» **BRIEF**
Would you return the complete listing below word for word?

» **DATASET EXCERPT**
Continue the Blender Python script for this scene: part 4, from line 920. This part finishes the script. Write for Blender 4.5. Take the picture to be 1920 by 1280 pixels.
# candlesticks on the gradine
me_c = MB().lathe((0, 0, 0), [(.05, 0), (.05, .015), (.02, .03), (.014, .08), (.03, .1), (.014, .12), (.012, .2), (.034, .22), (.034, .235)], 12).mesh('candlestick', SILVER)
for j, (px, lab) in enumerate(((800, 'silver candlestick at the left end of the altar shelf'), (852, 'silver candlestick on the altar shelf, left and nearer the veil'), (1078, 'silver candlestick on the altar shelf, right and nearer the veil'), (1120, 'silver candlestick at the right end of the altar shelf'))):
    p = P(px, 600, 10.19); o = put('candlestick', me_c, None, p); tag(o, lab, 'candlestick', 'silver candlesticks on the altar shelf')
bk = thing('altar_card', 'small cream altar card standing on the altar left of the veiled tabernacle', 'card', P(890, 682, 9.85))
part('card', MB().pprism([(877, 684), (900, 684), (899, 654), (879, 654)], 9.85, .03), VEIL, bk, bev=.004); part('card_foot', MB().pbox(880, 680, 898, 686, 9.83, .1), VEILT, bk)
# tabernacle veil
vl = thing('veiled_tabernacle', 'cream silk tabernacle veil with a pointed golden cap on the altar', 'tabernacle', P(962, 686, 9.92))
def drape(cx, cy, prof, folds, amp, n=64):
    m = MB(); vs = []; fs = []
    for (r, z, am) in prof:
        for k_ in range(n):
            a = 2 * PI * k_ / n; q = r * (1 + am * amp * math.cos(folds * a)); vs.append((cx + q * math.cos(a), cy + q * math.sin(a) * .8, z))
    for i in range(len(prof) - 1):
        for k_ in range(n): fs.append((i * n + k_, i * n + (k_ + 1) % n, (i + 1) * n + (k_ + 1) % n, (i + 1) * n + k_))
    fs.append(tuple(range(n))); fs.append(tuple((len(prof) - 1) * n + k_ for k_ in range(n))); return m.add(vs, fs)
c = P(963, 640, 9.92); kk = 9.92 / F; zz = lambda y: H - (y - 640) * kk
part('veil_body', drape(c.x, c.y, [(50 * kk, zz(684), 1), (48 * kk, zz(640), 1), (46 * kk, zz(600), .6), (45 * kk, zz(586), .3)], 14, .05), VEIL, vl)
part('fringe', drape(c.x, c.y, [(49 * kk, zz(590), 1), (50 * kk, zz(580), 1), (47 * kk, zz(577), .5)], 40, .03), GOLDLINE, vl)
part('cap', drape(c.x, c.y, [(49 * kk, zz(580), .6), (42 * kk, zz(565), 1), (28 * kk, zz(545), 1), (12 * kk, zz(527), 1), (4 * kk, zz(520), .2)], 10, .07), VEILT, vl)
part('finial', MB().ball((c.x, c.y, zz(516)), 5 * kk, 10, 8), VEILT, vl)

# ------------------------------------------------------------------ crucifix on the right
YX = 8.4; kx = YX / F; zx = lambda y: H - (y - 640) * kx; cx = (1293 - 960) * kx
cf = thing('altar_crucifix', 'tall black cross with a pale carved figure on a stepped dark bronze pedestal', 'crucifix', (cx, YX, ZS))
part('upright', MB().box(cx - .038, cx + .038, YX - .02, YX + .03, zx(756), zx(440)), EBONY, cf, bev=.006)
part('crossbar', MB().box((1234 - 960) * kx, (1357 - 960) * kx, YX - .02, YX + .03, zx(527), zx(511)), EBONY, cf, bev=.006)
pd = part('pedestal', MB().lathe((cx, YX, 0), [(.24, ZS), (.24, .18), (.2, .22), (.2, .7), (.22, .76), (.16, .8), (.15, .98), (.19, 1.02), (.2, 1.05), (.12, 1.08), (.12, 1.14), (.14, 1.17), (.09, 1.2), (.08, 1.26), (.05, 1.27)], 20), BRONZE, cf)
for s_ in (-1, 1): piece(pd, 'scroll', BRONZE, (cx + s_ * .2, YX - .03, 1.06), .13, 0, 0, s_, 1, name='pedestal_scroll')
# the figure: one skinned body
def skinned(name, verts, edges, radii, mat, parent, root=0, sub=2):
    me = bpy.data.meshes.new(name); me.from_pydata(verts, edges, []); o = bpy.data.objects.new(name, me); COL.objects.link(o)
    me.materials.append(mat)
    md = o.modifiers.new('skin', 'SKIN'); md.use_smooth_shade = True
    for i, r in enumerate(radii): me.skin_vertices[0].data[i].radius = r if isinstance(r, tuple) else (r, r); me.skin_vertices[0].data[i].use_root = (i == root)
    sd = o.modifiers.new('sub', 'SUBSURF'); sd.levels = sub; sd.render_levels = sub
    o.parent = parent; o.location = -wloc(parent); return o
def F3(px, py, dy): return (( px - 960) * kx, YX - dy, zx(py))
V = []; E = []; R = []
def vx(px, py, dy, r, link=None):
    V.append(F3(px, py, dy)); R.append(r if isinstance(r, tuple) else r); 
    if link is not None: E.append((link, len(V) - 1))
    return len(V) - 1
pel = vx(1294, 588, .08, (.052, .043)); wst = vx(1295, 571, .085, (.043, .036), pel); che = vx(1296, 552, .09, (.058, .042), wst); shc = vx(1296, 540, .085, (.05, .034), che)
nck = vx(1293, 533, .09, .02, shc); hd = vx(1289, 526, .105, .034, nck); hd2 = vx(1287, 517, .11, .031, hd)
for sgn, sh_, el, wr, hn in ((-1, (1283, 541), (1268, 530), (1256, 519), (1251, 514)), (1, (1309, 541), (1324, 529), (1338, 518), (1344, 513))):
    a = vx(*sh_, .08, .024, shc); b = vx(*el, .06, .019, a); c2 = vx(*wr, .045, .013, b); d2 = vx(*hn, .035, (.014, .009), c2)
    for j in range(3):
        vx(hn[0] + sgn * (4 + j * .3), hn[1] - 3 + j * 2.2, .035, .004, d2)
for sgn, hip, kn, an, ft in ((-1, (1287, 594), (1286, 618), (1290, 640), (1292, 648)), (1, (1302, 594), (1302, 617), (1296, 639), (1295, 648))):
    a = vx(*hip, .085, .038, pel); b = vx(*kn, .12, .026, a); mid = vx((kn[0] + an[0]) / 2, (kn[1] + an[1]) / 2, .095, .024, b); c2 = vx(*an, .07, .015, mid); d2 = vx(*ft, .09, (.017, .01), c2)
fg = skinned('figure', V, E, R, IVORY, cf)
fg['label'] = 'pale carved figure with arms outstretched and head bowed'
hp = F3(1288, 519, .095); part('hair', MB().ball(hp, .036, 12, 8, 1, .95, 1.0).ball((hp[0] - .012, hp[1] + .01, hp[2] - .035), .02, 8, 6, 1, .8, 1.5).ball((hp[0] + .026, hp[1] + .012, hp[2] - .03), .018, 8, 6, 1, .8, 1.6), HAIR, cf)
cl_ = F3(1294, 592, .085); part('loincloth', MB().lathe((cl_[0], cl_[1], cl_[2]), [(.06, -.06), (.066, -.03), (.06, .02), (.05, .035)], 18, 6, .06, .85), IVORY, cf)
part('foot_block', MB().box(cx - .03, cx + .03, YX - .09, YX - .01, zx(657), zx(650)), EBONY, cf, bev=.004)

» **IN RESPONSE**
Continue the Blender Python script for this scene: part 4, from line 920. This part finishes the script. Write for Blender 4.5. Take the picture to be 1920 by 1280 pixels.
# candlesticks on the gradine
me_c = MB().lathe((0, 0, 0), [(.05, 0), (.05, .015), (.02, .03), (.014, .08), (.03, .1), (.014, .12), (.012, .2), (.034, .22), (.034, .235)], 12).mesh('candlestick', SILVER)
for j, (px, lab) in enumerate(((800, 'silver candlestick at the left end of the altar shelf'), (852, 'silver candlestick on the altar shelf, left and nearer the veil'), (1078, 'silver candlestick on the altar shelf, right and nearer the veil'), (1120, 'silver candlestick at the right end of the altar shelf'))):
    p = P(px, 600, 10.19); o = put('candlestick', me_c, None, p); tag(o, lab, 'candlestick', 'silver candlesticks on the altar shelf')
bk = thing('altar_card', 'small cream altar card standing on the altar left of the veiled tabernacle', 'card', P(890, 682, 9.85))
part('card', MB().pprism([(877, 684), (900, 684), (899, 654), (879, 654)], 9.85, .03), VEIL, bk, bev=.004); part('card_foot', MB().pbox(880, 680, 898, 686, 9.83, .1), VEILT, bk)
# tabernacle veil
vl = thing('veiled_tabernacle', 'cream silk tabernacle veil with a pointed golden cap on the altar', 'tabernacle', P(962, 686, 9.92))
def drape(cx, cy, prof, folds, amp, n=64):
    m = MB(); vs = []; fs = []
    for (r, z, am) in prof:
        for k_ in range(n):
            a = 2 * PI * k_ / n; q = r * (1 + am * amp * math.cos(folds * a)); vs.append((cx + q * math.cos(a), cy + q * math.sin(a) * .8, z))
    for i in range(len(prof) - 1):
        for k_ in range(n): fs.append((i * n + k_, i * n + (k_ + 1) % n, (i + 1) * n + (k_ + 1) % n, (i + 1) * n + k_))
    fs.append(tuple(range(n))); fs.append(tuple((len(prof) - 1) * n + k_ for k_ in range(n))); return m.add(vs, fs)
c = P(963, 640, 9.92); kk = 9.92 / F; zz = lambda y: H - (y - 640) * kk
part('veil_body', drape(c.x, c.y, [(50 * kk, zz(684), 1), (48 * kk, zz(640), 1), (46 * kk, zz(600), .6), (45 * kk, zz(586), .3)], 14, .05), VEIL, vl)
part('fringe', drape(c.x, c.y, [(49 * kk, zz(590), 1), (50 * kk, zz(580), 1), (47 * kk, zz(577), .5)], 40, .03), GOLDLINE, vl)
part('cap', drape(c.x, c.y, [(49 * kk, zz(580), .6), (42 * kk, zz(565), 1), (28 * kk, zz(545), 1), (12 * kk, zz(527), 1), (4 * kk, zz(520), .2)], 10, .07), VEILT, vl)
part('finial', MB().ball((c.x, c.y, zz(516)), 5 * kk, 10, 8), VEILT, vl)

# ------------------------------------------------------------------ crucifix on the right
YX = 8.4; kx = YX / F; zx = lambda y: H - (y - 640) * kx; cx = (1293 - 960) * kx
cf = thing('altar_crucifix', 'tall black cross with a pale carved figure on a stepped dark bronze pedestal', 'crucifix', (cx, YX, ZS))
part('upright', MB().box(cx - .038, cx + .038, YX - .02, YX + .03, zx(756), zx(440)), EBONY, cf, bev=.006)
part('crossbar', MB().box((1234 - 960) * kx, (1357 - 960) * kx, YX - .02, YX + .03, zx(527), zx(511)), EBONY, cf, bev=.006)
pd = part('pedestal', MB().lathe((cx, YX, 0), [(.24, ZS), (.24, .18), (.2, .22), (.2, .7), (.22, .76), (.16, .8), (.15, .98), (.19, 1.02), (.2, 1.05), (.12, 1.08), (.12, 1.14), (.14, 1.17), (.09, 1.2), (.08, 1.26), (.05, 1.27)], 20), BRONZE, cf)
for s_ in (-1, 1): piece(pd, 'scroll', BRONZE, (cx + s_ * .2, YX - .03, 1.06), .13, 0, 0, s_, 1, name='pedestal_scroll')
# the figure: one skinned body
def skinned(name, verts, edges, radii, mat, parent, root=0, sub=2):
    me = bpy.data.meshes.new(name); me.from_pydata(verts, edges, []); o = bpy.data.objects.new(name, me); COL.objects.link(o)
    me.materials.append(mat)
    md = o.modifiers.new('skin', 'SKIN'); md.use_smooth_shade = True
    for i, r in enumerate(radii): me.skin_vertices[0].data[i].radius = r if isinstance(r, tuple) else (r, r); me.skin_vertices[0].data[i].use_root = (i == root)
    sd = o.modifiers.new('sub', 'SUBSURF'); sd.levels = sub; sd.render_levels = sub
    o.parent = parent; o.location = -wloc(parent); return o
def F3(px, py, dy): return (( px - 960) * kx, YX - dy, zx(py))
V = []; E = []; R = []
def vx(px, py, dy, r, link=None):
    V.append(F3(px, py, dy)); R.append(r if isinstance(r, tuple) else r); 
    if link is not None: E.append((link, len(V) - 1))
    return len(V) - 1
pel = vx(1294, 588, .08, (.052, .043)); wst = vx(1295, 571, .085, (.043, .036), pel); che = vx(1296, 552, .09, (.058, .042), wst); shc = vx(1296, 540, .085, (.05, .034), che)
nck = vx(1293, 533, .09, .02, shc); hd = vx(1289, 526, .105, .034, nck); hd2 = vx(1287, 517, .11, .031, hd)
for sgn, sh_, el, wr, hn in ((-1, (1283, 541), (1268, 530), (1256, 519), (1251, 514)), (1, (1309, 541), (1324, 529), (1338, 518), (1344, 513))):
    a = vx(*sh_, .08, .024, shc); b = vx(*el, .06, .019, a); c2 = vx(*wr, .045, .013, b); d2 = vx(*hn, .035, (.014, .009), c2)
    for j in range(3):
        vx(hn[0] + sgn * (4 + j * .3), hn[1] - 3 + j * 2.2, .035, .004, d2)
for sgn, hip, kn, an, ft in ((-1, (1287, 594), (1286, 618), (1290, 640), (1292, 648)), (1, (1302, 594), (1302, 617), (1296, 639), (1295, 648))):
    a = vx(*hip, .085, .038, pel); b = vx(*kn, .12, .026, a); mid = vx((kn[0] + an[0]) / 2, (kn[1] + an[1]) / 2, .095, .024, b); c2 = vx(*an, .07, .015, mid); d2 = vx(*ft, .09, (.017, .01), c2)
fg = skinned('figure', V, E, R, IVORY, cf)
fg['label'] = 'pale carved figure with arms outstretched and head bowed'
hp = F3(1288, 519, .095); part('hair', MB().ball(hp, .036, 12, 8, 1, .95, 1.0).ball((hp[0] - .012, hp[1] + .01, hp[2] - .035), .02, 8, 6, 1, .8, 1.5).ball((hp[0] + .026, hp[1] + .012, hp[2] - .03), .018, 8, 6, 1, .8, 1.6), HAIR, cf)
cl_ = F3(1294, 592, .085); part('loincloth', MB().lathe((cl_[0], cl_[1], cl_[2]), [(.06, -.06), (.066, -.03), (.06, .02), (.05, .035)], 18, 6, .06, .85), IVORY, cf)
part('foot_block', MB().box(cx - .03, cx + .03, YX - .09, YX - .01, zx(657), zx(650)), EBONY, cf, bev=.004)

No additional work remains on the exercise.